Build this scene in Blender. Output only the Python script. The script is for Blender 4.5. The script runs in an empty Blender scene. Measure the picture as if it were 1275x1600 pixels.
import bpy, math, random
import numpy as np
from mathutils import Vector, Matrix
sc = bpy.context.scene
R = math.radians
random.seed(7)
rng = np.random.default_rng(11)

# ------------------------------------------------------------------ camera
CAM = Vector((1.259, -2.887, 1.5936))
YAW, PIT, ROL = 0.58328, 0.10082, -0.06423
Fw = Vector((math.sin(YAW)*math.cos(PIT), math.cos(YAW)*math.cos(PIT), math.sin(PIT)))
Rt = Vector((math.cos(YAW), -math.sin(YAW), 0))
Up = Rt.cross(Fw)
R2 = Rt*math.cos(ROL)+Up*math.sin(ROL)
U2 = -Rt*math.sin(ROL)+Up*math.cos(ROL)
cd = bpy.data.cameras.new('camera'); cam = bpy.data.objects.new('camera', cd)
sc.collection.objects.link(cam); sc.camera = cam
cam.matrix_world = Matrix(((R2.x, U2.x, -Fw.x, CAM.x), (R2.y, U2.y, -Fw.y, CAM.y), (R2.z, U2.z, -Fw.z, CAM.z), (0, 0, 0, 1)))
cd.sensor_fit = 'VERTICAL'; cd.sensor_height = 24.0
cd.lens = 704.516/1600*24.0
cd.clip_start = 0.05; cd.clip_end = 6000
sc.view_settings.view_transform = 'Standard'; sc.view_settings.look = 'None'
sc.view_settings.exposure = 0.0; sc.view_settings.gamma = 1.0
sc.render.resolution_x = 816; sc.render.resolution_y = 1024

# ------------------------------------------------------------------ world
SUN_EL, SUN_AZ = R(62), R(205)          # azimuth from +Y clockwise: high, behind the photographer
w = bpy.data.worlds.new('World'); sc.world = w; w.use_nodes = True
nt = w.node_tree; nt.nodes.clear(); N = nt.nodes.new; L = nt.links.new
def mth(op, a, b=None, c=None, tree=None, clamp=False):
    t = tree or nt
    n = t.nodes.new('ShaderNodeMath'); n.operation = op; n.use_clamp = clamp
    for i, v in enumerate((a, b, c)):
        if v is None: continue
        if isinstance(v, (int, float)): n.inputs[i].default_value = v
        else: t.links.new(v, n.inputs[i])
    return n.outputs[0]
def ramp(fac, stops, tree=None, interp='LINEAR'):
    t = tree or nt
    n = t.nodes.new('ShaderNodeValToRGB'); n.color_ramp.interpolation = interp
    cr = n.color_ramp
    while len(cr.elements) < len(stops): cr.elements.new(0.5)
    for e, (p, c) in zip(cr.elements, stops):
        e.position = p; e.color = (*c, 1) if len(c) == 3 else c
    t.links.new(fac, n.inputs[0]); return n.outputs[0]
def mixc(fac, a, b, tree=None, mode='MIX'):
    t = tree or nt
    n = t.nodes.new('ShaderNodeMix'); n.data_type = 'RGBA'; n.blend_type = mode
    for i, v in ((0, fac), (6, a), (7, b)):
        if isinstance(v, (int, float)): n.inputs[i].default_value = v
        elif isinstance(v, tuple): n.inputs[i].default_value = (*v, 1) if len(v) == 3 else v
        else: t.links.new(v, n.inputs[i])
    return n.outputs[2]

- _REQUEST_
Copy all of the material word for word.

- _SOLUTION_
Build this scene in Blender. Output only the Python script. The script is for Blender 4.5. The script runs in an empty Blender scene. Measure the picture as if it were 1275x1600 pixels.
import bpy, math, random
import numpy as np
from mathutils import Vector, Matrix
sc = bpy.context.scene
R = math.radians
random.seed(7)
rng = np.random.default_rng(11)

# ------------------------------------------------------------------ camera
CAM = Vector((1.259, -2.887, 1.5936))
YAW, PIT, ROL = 0.58328, 0.10082, -0.06423
Fw = Vector((math.sin(YAW)*math.cos(PIT), math.cos(YAW)*math.cos(PIT), math.sin(PIT)))
Rt = Vector((math.cos(YAW), -math.sin(YAW), 0))
Up = Rt.cross(Fw)
R2 = Rt*math.cos(ROL)+Up*math.sin(ROL)
U2 = -Rt*math.sin(ROL)+Up*math.cos(ROL)
cd = bpy.data.cameras.new('camera'); cam = bpy.data.objects.new('camera', cd)
sc.collection.objects.link(cam); sc.camera = cam
cam.matrix_world = Matrix(((R2.x, U2.x, -Fw.x, CAM.x), (R2.y, U2.y, -Fw.y, CAM.y), (R2.z, U2.z, -Fw.z, CAM.z), (0, 0, 0, 1)))
cd.sensor_fit = 'VERTICAL'; cd.sensor_height = 24.0
cd.lens = 704.516/1600*24.0
cd.clip_start = 0.05; cd.clip_end = 6000
sc.view_settings.view_transform = 'Standard'; sc.view_settings.look = 'None'
sc.view_settings.exposure = 0.0; sc.view_settings.gamma = 1.0
sc.render.resolution_x = 816; sc.render.resolution_y = 1024

# ------------------------------------------------------------------ world
SUN_EL, SUN_AZ = R(62), R(205)          # azimuth from +Y clockwise: high, behind the photographer
w = bpy.data.worlds.new('World'); sc.world = w; w.use_nodes = True
nt = w.node_tree; nt.nodes.clear(); N = nt.nodes.new; L = nt.links.new
def mth(op, a, b=None, c=None, tree=None, clamp=False):
    t = tree or nt
    n = t.nodes.new('ShaderNodeMath'); n.operation = op; n.use_clamp = clamp
    for i, v in enumerate((a, b, c)):
        if v is None: continue
        if isinstance(v, (int, float)): n.inputs[i].default_value = v
        else: t.links.new(v, n.inputs[i])
    return n.outputs[0]
def ramp(fac, stops, tree=None, interp='LINEAR'):
    t = tree or nt
    n = t.nodes.new('ShaderNodeValToRGB'); n.color_ramp.interpolation = interp
    cr = n.color_ramp
    while len(cr.elements) < len(stops): cr.elements.new(0.5)
    for e, (p, c) in zip(cr.elements, stops):
        e.position = p; e.color = (*c, 1) if len(c) == 3 else c
    t.links.new(fac, n.inputs[0]); return n.outputs[0]
def mixc(fac, a, b, tree=None, mode='MIX'):
    t = tree or nt
    n = t.nodes.new('ShaderNodeMix'); n.data_type = 'RGBA'; n.blend_type = mode
    for i, v in ((0, fac), (6, a), (7, b)):
        if isinstance(v, (int, float)): n.inputs[i].default_value = v
        elif isinstance(v, tuple): n.inputs[i].default_value = (*v, 1) if len(v) == 3 else v
        else: t.links.new(v, n.inputs[i])
    return n.outputs[2]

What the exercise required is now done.